Tuesday, 20 November, 2012 , 13:56
The National Intelligence Organisation "can do the talks, we see nothing wrong in that," Erdogan was quoted as telling reporters who asked about such talks with PKK leader Abdullah Ocalan.
"The goal is to solve the problem," he said on his way back to Turkey from Egypt on Monday, according to Hurriyet daily.
Erdogan's comments came after hundreds of Kurdish prisoners ended a 68-day hunger strike on Sunday, following an appeal by Ocalan, who said the action had achieved its goal.
The prisoners were demanding a lifting of the ban on the use of the Kurdish language in courtrooms, as well as better conditions for Ocalan.
Erdogan's ruling Justice and Development Party (AKP) submitted last week a bill to the parliament to allow the Kurdish language in court, a move Erdogan says was not a concession to hunger strikers.
Ocalan is allowed to have visits from his family, which relays his messages to the public, but his lawyers have been denied visits for almost two years, as Ankara accuses them of carrying messages to Kurdish rebel top brass.
After a decade behind bars, Ocalan is still a respected figure for Turkey's Kurdish majority, although his influence in the hawkish wings of Kurdistan Workers' Party (PKK) is believed to have diminished.
"It was him (Ocalan) who requested to talk.

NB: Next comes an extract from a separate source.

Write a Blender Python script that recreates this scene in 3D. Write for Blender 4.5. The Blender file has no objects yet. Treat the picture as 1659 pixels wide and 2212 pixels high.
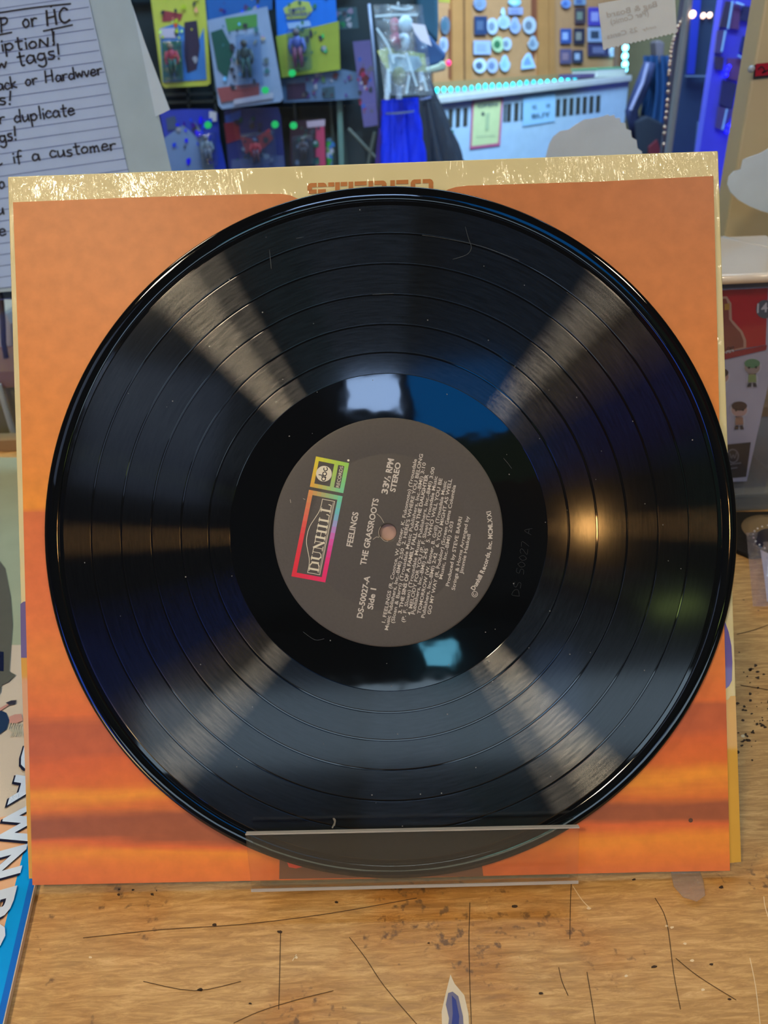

Of course we will not give up the authority to use the tools we have in our hands," Erdogan told reporters.
Ocalan's call to prisoners fueled hopes that a fresh settlement could be negotiated through him and talks could start again between the state and the rebels waging a bloody insurgency against Ankara since 1984.
Ankara initiated clandestine talks with the prominent figures of the rebel group in 2009 to negotiate peace, but the talks failed.
The deadlock further increased the bloodshed in Turkey, where some 45,000 people, most of them Kurds, have been killed in the nearly three-decade-old conflict.
Ocalan was charged with treason and sentenced to hang in 1999 but the sentence was commuted to life in prison in 2002 after Ankara abolished the death penalty.